Scotland decides: Voters likely to have said 'no' to independence based on initial count results

Count observers look on as ballot papers are counted in the Aberdeen Exhibition and Conference Centre in Aberdeen. Scotland looks likely to have voted “no” in a historic referendum on separation from the rest of the United Kingdom. -- PHOTO: AFP
Count observers look on as ballot papers are counted in the Aberdeen Exhibition and Conference Centre in Aberdeen. Scotland looks likely to have voted “no” in a historic referendum on separation from the rest of the United Kingdom. -- PHOTO: AFP

Scotland looks likely to have voted "no" in a historic referendum on separation from the rest of the United Kingdom.

Although heavy turnout of around 90 per cent has slowed down the count and final Scotland-wide results are not expected at least until 2 pm Singapore time, the initial count indicates that those casting "no" ballots to the independence question have triumphed by a higher margin than anticipated.

On the eve of Thursday's vote, opinion polls indicated a race that was too close to call, with the difference between the "yes" and "no" camps being smaller than the traditional margin of error in such polls. But the only exit poll published immediately after the ballots closed in Scotland indicated a 54 to 46 per cent division in favour of the "no" camp, and that figure was quickly confirmed by Clackmannanshire, the first Scottish county to confirm the electoral tallies.

Although it is a small county in the heart of Scotland and its vote will not make much difference to the overall results, Clackmannanshire is the kind of region the Scottish nationalists have to win if they were to triumph in their bid to create a new independent country. The fact that Clackmannanshire was captured by the "no" camp and by precisely the 54 to 46 per cent margin predicted by the exit poll, is ominous for those wishing to create an independent Scotland.

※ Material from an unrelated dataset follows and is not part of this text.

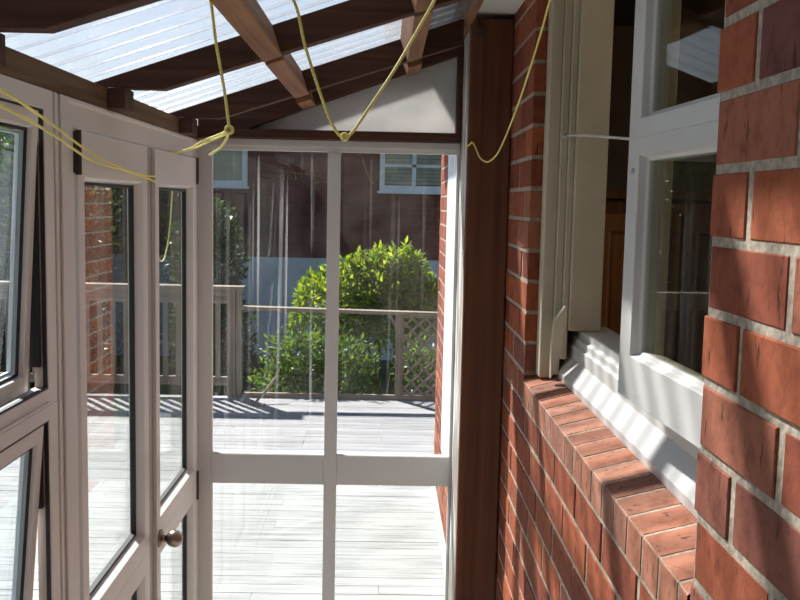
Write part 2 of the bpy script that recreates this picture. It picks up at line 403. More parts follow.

Observers said what appears to have happened is that many Scots felt intimidated or fearful to admit that they were going to vote against independence, but did so in the privacy of the electoral booth. It also looks likely that the traditional vote for the two mainstream British political parties - Labour and the Conservatives, both of which oppose Scotland's independence - held up far better than initially assumed.

Rumours abound in Scotland that Chief Minister Alex Salmond, who fought passionately for independence, may be about to suffer the ultimate humiliation of being rebuffed in the referendum in his own parliamentary constituency of Aberdeenshire.

"I think we have won the fight for the preservation of the United Kingdom," a British government source in London told The Straits Times. But he also admitted that the country will never be the same again - even if Scotland rejects the independence option. Years of haggling about a new constitutional settlement with a large measure of autonomy for the province still lie ahead, he added.

The real indicator of the final results will only come when figures are released for the voting in Edinburgh and Glasgow, Scotland's biggest cities which between them account for more than half of all voters.